Originally from Tehran, Shakiba moved to England with her parents in 2002. Her father served in the Iranian Army during the 1980s conflict with Iraq.

‘My father suffered from PTSD (post-traumatic stress disorder) since the war and taking part in this show was a way of trying to relate in a small way to what he may have experienced,’ she said.

During the series, recruits are woken at night before having their heads covered in a mask and taken for interrogation.

Shakiba said: ‘The show really opened up closed wounds to do with my dad. They really delve deep down into your inner conscience.’

The course is hosted by ex-special forces soldier Ant Middleton.

Along with fellow instructors, Jason Fox, Matthew Ollerton and Colin Maclachlan, he can often be seen shouting at the recruits and ‘beasting’ them through a series of gruelling challenges.

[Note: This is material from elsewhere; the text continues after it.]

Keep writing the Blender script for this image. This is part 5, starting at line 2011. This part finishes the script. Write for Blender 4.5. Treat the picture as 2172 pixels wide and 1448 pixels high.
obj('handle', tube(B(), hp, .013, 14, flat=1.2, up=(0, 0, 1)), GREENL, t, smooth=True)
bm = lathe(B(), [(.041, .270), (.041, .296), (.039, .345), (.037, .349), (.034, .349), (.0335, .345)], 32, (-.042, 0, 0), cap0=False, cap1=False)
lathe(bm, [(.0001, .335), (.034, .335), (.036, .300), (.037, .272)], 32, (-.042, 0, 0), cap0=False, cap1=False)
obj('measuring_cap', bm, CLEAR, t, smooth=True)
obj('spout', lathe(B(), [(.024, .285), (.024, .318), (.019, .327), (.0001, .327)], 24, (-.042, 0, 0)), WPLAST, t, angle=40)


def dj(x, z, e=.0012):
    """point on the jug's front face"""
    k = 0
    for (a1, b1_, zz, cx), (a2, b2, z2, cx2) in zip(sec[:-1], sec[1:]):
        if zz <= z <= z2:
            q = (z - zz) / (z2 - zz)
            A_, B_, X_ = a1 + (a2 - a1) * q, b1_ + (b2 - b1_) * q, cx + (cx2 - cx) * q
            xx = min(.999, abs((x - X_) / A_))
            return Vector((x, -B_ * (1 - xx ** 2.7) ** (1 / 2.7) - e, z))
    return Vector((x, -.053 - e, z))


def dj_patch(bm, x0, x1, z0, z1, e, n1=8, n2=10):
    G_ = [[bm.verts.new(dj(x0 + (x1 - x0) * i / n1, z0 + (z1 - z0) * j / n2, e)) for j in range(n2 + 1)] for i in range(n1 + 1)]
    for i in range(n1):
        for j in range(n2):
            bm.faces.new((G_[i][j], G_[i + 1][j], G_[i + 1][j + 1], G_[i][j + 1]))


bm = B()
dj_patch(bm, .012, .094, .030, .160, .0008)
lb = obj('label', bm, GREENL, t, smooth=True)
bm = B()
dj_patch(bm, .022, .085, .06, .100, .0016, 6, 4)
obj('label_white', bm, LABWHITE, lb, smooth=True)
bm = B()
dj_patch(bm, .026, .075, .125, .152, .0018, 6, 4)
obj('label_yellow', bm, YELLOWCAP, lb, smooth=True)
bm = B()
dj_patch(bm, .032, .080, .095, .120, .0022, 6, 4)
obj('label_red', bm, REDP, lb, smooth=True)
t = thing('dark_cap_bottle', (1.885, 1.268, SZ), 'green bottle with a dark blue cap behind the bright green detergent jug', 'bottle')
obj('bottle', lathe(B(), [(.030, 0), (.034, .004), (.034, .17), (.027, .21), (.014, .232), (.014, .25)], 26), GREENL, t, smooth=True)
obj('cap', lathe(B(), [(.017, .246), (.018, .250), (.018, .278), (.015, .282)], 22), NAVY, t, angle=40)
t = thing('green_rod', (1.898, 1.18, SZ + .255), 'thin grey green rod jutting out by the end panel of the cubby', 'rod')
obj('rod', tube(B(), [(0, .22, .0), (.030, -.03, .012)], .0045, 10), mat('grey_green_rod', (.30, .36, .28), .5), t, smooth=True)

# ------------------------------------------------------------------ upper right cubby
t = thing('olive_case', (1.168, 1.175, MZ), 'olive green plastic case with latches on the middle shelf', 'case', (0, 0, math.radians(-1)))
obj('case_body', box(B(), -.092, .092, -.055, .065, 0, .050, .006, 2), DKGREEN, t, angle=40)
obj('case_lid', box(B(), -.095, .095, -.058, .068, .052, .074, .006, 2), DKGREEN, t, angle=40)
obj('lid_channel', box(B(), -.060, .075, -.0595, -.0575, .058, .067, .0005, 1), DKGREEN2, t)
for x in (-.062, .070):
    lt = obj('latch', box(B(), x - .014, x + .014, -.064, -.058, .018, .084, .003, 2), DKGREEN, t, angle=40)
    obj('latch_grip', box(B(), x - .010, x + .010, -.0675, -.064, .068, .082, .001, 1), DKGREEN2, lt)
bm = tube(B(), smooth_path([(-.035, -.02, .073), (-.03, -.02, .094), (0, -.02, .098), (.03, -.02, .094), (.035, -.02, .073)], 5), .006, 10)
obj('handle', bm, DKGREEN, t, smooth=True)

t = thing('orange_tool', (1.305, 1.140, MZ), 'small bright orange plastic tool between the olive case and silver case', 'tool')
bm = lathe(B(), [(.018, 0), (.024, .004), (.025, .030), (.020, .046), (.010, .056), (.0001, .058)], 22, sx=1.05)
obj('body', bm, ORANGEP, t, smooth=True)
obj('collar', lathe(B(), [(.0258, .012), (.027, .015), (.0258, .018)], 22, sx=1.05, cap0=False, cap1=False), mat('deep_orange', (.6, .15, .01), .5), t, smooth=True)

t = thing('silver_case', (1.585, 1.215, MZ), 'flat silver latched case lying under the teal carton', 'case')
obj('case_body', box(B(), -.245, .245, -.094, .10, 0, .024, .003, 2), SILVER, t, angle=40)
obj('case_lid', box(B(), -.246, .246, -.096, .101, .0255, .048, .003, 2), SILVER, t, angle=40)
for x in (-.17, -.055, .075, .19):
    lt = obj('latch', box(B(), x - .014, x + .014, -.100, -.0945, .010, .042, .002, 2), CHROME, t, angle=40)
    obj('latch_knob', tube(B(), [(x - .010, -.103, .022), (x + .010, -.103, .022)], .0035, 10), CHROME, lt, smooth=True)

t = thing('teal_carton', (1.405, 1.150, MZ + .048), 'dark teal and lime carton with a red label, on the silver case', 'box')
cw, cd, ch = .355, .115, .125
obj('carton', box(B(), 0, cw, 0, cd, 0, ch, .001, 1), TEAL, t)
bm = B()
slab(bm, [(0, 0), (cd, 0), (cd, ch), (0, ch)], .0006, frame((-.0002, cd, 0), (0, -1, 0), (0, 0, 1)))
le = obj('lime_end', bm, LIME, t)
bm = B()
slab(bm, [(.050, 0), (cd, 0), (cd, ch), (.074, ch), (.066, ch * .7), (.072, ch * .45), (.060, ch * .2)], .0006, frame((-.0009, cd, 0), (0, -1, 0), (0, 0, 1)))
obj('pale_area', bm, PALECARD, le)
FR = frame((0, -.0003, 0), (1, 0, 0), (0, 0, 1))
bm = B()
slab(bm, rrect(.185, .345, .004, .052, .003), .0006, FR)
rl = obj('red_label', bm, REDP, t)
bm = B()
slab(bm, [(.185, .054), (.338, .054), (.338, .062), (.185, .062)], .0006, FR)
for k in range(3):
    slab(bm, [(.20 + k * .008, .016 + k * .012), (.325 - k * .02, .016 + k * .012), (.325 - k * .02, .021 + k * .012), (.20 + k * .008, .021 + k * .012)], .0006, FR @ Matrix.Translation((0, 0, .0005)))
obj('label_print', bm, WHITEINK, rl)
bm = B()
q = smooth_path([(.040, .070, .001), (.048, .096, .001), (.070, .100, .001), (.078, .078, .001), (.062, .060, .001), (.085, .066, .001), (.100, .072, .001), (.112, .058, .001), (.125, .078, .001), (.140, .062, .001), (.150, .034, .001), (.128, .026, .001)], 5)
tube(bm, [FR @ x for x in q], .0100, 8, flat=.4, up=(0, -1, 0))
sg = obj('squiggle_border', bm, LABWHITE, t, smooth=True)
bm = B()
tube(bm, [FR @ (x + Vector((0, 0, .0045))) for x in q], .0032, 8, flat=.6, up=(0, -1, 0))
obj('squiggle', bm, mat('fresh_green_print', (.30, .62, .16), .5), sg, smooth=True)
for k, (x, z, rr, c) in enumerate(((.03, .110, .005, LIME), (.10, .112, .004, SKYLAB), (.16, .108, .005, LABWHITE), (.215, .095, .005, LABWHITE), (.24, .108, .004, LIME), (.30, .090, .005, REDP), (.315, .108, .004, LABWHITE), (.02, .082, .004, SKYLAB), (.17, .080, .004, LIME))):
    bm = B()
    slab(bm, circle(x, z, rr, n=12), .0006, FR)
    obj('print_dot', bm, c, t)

Shakiba commented: ‘I think you have to have that harsh mentality to be in their industry but they are all really nice and want to help. I got on really well with Ant who is a genuine, caring guy. I think he appreciated that I’m a trier and just wanted to give my best.’

The 11-day course is designed to give recruits an insight into the SAS recruitment process.

Shakiba said: ‘We just got a glimpse – I think the real process is much harder as it lasts for six months.

‘I’m so proud of what I achieved. It was emotionally challenging but I found the hardest part was returning to normality after it finished,’

The show airs on Sundays at 9pm and there are three episodes remaining.